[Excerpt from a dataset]
_____

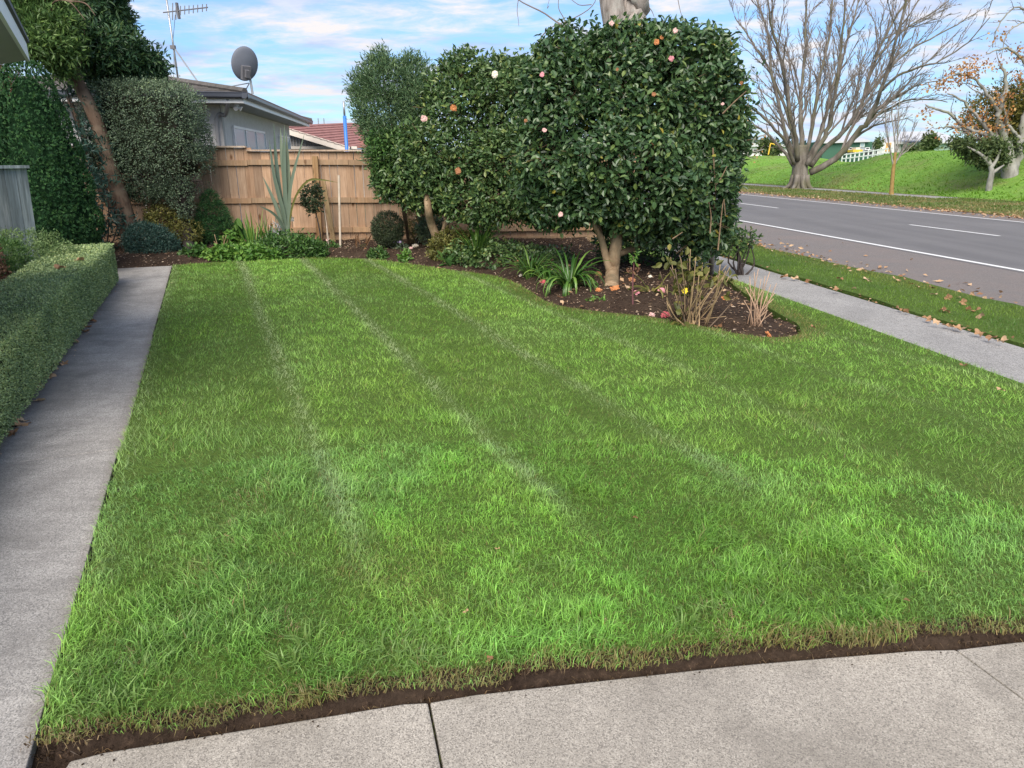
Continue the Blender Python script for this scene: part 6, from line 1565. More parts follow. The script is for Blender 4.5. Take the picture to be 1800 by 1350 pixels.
# the big bare tree across the road
Yb = 44.0; bb = np.r_[G(1404, 331)[:2], 0]; Yb = bb[1]
def pb(pix, d0=0, d1=0): return [P3(x, y, Yb + d0 + (d1 - d0) * i / (len(pix) - 1)) for i, (x, y) in enumerate(pix)]
lims = [pb([(1424, 303), (1448, 292), (1479, 269), (1505, 238), (1525, 214), (1538, 187), (1549, 159), (1565, 101), (1586, 30), (1600, -50)], 0, -4),
        pb([(1425, 292), (1445, 266), (1470, 243), (1488, 226), (1505, 200), (1519, 171), (1537, 107), (1555, 67), (1592, 5), (1620, -40)], .3, 2),
        pb([(1418, 290), (1436, 262), (1455, 230), (1464, 195), (1470, 153), (1476, 100), (1482, 37), (1487, -40)], -.4, -2),
        pb([(1415, 285), (1436, 250), (1450, 215), (1462, 160), (1480, 105), (1492, 60), (1512, -10)], .5, 3),
        pb([(1410, 280), (1409, 245), (1408, 200), (1409, 171), (1413, 107), (1416, 30), (1416, -50)], 0, 1),
        pb([(1412, 285), (1425, 240), (1433, 190), (1440, 140), (1455, 80), (1462, 20), (1470, -50)], .6, 4),
        pb([(1402, 282), (1398, 240), (1389, 190), (1378, 128), (1366, 76), (1352, 30), (1345, -40)], -.3, -3),
        pb([(1398, 284), (1381, 232), (1368, 178), (1356, 128), (1351, 67), (1335, 18), (1322, -30)], .3, 3),
        pb([(1396, 288), (1385, 262), (1372, 236), (1340, 205), (1320, 190), (1300, 183), (1285, 170)], -.3, -3),
        pb([(1394, 292), (1380, 268), (1362, 250), (1345, 232), (1325, 222), (1300, 212), (1285, 200)], .2, 2),
        pb([(1400, 280), (1388, 215), (1365, 150), (1338, 100), (1312, 60), (1290, 30)], .4, 4),
        pb([(1510, 232), (1535, 205), (1566, 190), (1590, 178), (1630, 175), (1665, 178)], -1, -3),
        pb([(1520, 218), (1550, 188), (1585, 165), (1620, 148), (1665, 140)], -1.2, -4),
        pb([(1548, 160), (1580, 132), (1615, 118), (1650, 108), (1700, 75), (1740, 30)], -2, -5),
        pb([(1520, 172), (1555, 130), (1590, 95), (1630, 70), (1680, 45), (1720, 20)], 0, 0),
        pb([(1537, 108), (1560, 80), (1600, 45), (1650, 15), (1690, -20)], .5, 2)]
lr = [(.25, .05), (.20, .045), (.19, .04), (.16, .04), (.20, .04), (.16, .04), (.17, .04), (.15, .04), (.13, .035), (.12, .035), (.13, .035), (.10, .025), (.09, .025), (.09, .025), (.10, .025), (.08, .025)]
lr = [(a * .86, b_ * .85) for a, b_ in lr]
bigt = bare_tree('bare_tree', 'huge bare wide spreading tree with thick lichen grey trunk across road', 'tree', bb, [bb - [0, 0, .2], P3(1405, 320, Yb), P3(1406, 300, Yb), P3(1407, 278, Yb), P3(1409, 255, Yb)], lims, (.53, .36), lr, M_bark_lichen, fan=.42, up=.10, spacing=.62, lens=(.40, .16), depth=3, minr=.015)
mb = MB()
for a in np.linspace(0, 2 * math.pi, 9)[:-1]:
    d = np.array([math.cos(a), math.sin(a), 0]); mb.tube(spline([bb + d * .35 + [0, 0, .75], bb + d * .58 + [0, 0, .18], bb + d * (.85 + .3 * rng.random()) + [0, 0, -.08]], 7), np.linspace(.22, .06, 7), 7)
mb.build('root_flare', M_bark_lichen, bigt, smooth=True)

# twin trunked street tree on the verge, hidden below by the camellia
sb = R(6.15, 21.3); Ys = sb[1]
v0 = lambda px, py, d=0: P3(px, py, Ys + d)
stt = bare_tree('street_tree', 'thick twin stemmed grey tree rising behind the front camellia', 'tree', sb, [sb - [0, 0, .2], np.r_[sb[:2], .8], v0(1092, 120), v0(1085, 60), v0(1076, 10), v0(1070, -40), v0(1060, -110)],
      [[v0(1100, 110), v0(1112, 60), v0(1119, 10), v0(1122, -40), v0(1130, -120)], [v0(1070, -40), v0(1000, -60), v0(930, -90), v0(860, -70)], [v0(1122, -60), v0(1200, -120), v0(1290, -150)], [v0(1060, -110), v0(1040, -200), v0(1000, -320)], [v0(1130, -120), v0(1150, -200), v0(1180, -330)]],
      (.38, .30), [(.35, .29), (.16, .05), (.15, .05), (.28, .08), (.28, .08)], M_bark_grey, spacing=1.1, lens=(.30, .3), depth=2, minr=.010, sides=20)
mb = MB()
for pix, r in [([(1000, 52), (975, 36), (955, 22), (930, 10), (912, 0), (890, -20)], .022), ([(1000, 52), (990, 30), (982, 14), (982, -10)], .014), ([(945, 75), (965, 50), (1000, 36), (1030, 20), (1045, 5), (1048, -10)], .016), ([(1040, 8), (1020, 9), (1008, 2), (995, -8)], .012), ([(911, 0), (909, 18), (911, 34), (912, 46)], .009), ([(1000, 52), (1004, 60), (1000, 80)], .02), ([(1140, 12), (1146, 20), (1150, 30)], .012), ([(945, 76), (935, 90)], .012), ([(1190, -10), (1196, 20), (1204, 42)], .010), ([(965, 10), (962, 14), (968, -10)], .008)]:
    mb.tube(spline([P3(x, y, Ys - 3.5) for x, y in pix], 12), np.linspace(r, r * .5, 12), 5)
mb.build('hanging_branches', M_twig_grey, stt)

# sapling with ochre stem
sp0 = np.r_[G(1567, 342)[:2], 0]; Ys2 = sp0[1]; q = lambda x, y, d=0: P3(x, y, Ys2 + d)
bare_tree('ochre_sapling', 'slim young tree with ochre yellow stem and fine bare twigs', 'tree', sp0, [sp0 - [0, 0, .1], q(1568, 325), q(1570, 300), q(1572, 285), q(1574, 268)],
      [[q(1571, 292), q(1567, 275), q(1564, 255), q(1558, 225), q(1555, 195)], [q(1572, 285), q(1576, 262), q(1578, 235), q(1580, 195), q(1582, 170)], [q(1572, 288), q(1585, 268), q(1598, 245), q(1612, 215)], [q(1572, 290), q(1582, 275), q(1598, 262), q(1622, 240)], [q(1574, 270), q(1572, 240), q(1568, 205), q(1570, 180)]],
      (.10, .065), (.045, .015), M_yellowbark, fan=.35, up=.3, spacing=.28, lens=(.5, .15), depth=2, minr=.010, bark_l=M_bark_silver)

# silver trunked tree with the last orange leaves, on its mound
ob = np.r_[G(1770, 345)[:2], 0]; Yo = ob[1]; q = lambda x, y, d=0: P3(x, y, Yo + d); tips = []
orange = bare_tree('orange_leaved_tree', 'silver trunked tree with last orange leaves near right edge', 'tree', ob, [ob - [0, 0, .2], q(1774, 325), q(1775, 300), q(1772, 280), q(1768, 250)],
      [[q(1772, 290), q(1769, 262), q(1762, 248), q(1748, 243), q(1722, 246), q(1705, 235), q(1680, 222), q(1655, 225)], [q(1770, 262), q(1760, 225), q(1758, 190), q(1770, 150), q(1760, 110)], [q(1780, 300), q(1790, 275), q(1796, 240), q(1800, 200), q(1815, 150), q(1818, 90)], [q(1768, 255), q(1740, 232), q(1715, 200), q(1690, 175), q(1665, 165)], [q(1763, 250), q(1735, 240), q(1700, 225), q(1668, 200), q(1640, 190), q(1625, 185)],
       [q(1758, 200), q(1735, 165), q(1715, 140), q(1680, 130), q(1650, 150)], [q(1795, 245), q(1775, 225), q(1765, 195), q(1745, 165)], [q(1815, 150), q(1800, 110), q(1770, 85), q(1735, 95)], [q(1818, 90), q(1810, 30), q(1785, 12), q(1755, 45), q(1745, 82)], [q(1818, 60), q(1800, 40), q(1770, 60), q(1760, 100)], [q(1818, 90), q(1850, 30), q(1880, -40)]],
      (.40, .24), [(.17, .04), (.17, .05), (.2, .06), (.10, .03), (.10, .03), (.08, .025), (.09, .025), (.08, .025), (.06, .015), (.05, .015), (.12, .04)], M_bark_silver, fan=.65, up=.06, spacing=.40, lens=(.30, .25), depth=2, minr=.010, tips=tips)
tp = np.array([t[0] for t in tips]); px_ = tp[:, 0] / tp[:, 1]
sel_ = (fbm(tp, .55, 5, 2) > .50) & (rng.random(len(tp)) < .5)
tp = tp[sel_][::2]; P = np.repeat(tp, 7, 0) + rng.normal(size=(len(tp) * 7, 3)) * .16; k = len(P)
leaf_obj('leaves', P, unit(rand_dir(k) - UP * .7), rand_dir(k), .15 * (.6 + .6 * rng.random(k)), .11, M_autumn, orange, LEAF_DIAMOND, None, 'stuff')
mm = MB(); th = np.linspace(0, 2 * math.pi, 28, endpoint=False); V = [ob + np.array([math.cos(a) * r * (1.15 + .1 * math.sin(3 * a)), math.sin(a) * r, z]) for r, z in ((1.35, -.02), (1.0, .14), (.6, .28), (.3, .34)) for a in th]
V = np.array(V); V[:, 2] += (fbm(V, 3, 4) - .5) * .12 * (V[:, 2] > 0)
o = obj('root_mound', V, [[[i * 28 + j, i * 28 + (j + 1) % 28, (i + 1) * 28 + (j + 1) % 28, (i + 1) * 28 + j] for i in range(3) for j in range(28)], [list(range(84, 112))]], plain_mat('leafy_mound', (0.30, 0.20, 0.13), .95, .1, var=.4, scale=6, bump=.6), orange, smooth=True)

ot, _n = sample_blobs([blob_px(*a) for a in [(1650, 150, Yo, 22, 8), (1700, 124, Yo, 30, 14), (1738, 116, Yo, 26, 13), (1790, 92, Yo, 24, 18), (1640, 219, Yo, 9, 6), (1672, 210, Yo, 9, 5), (1710, 102, Yo, 18, 8), (1795, 130, Yo, 20, 16), (1690, 140, Yo, 26, 10)]], 130, (.1, 1.1), .4, .8, 3, .0)
P = np.repeat(ot, 6, 0) + rng.normal(size=(len(ot) * 6, 3)) * .13; k = len(P)
leaf_obj('orange_leaves', P, unit(rand_dir(k) - UP * .7), rand_dir(k), .13 * (.6 + .6 * rng.random(k)), .09, M_autumn, orange, LEAF_DIAMOND, None, 'stuff')
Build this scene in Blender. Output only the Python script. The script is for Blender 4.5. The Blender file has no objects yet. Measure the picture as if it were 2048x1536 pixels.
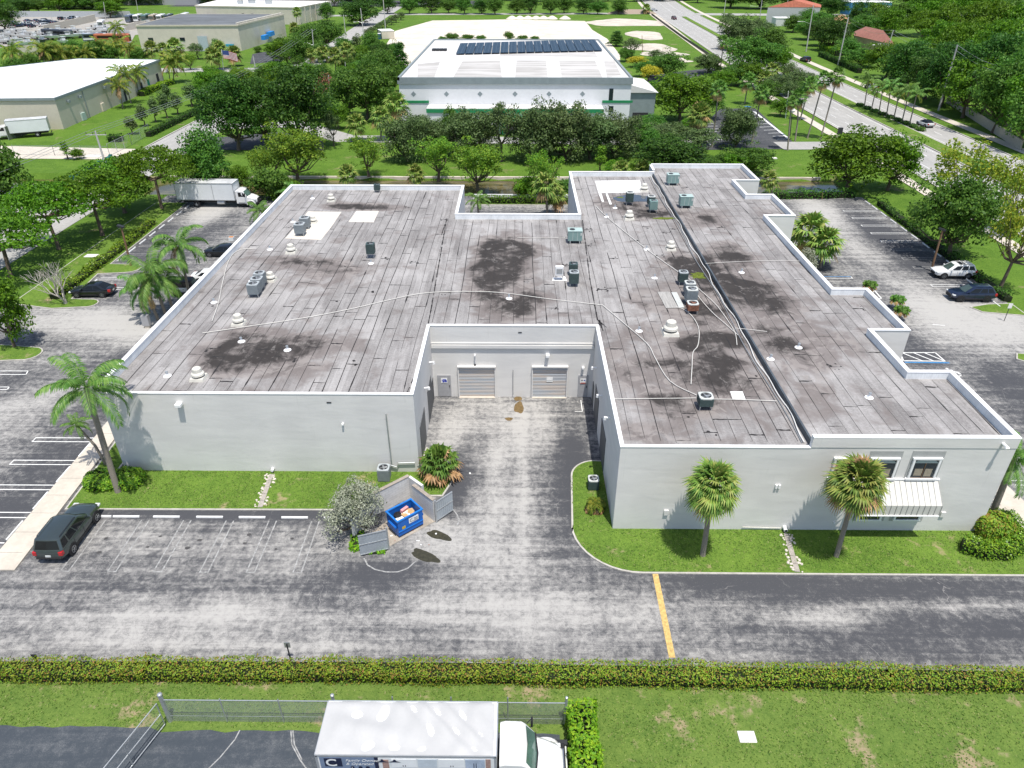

_____

● **Goal**:
Locate each line containing the string "Python" and show it.

● **Result of the exercise**:
Continue the Blender Python script for this scene: part 6, from line 1565. More parts follow. The script is for Blender 4.5. Take the picture to be 1800 by 1350 pixels.
Build this scene in Blender. Output only the Python script. The script is for Blender 4.5. The Blender file has no objects yet. Measure the picture as if it were 2048x1536 pixels.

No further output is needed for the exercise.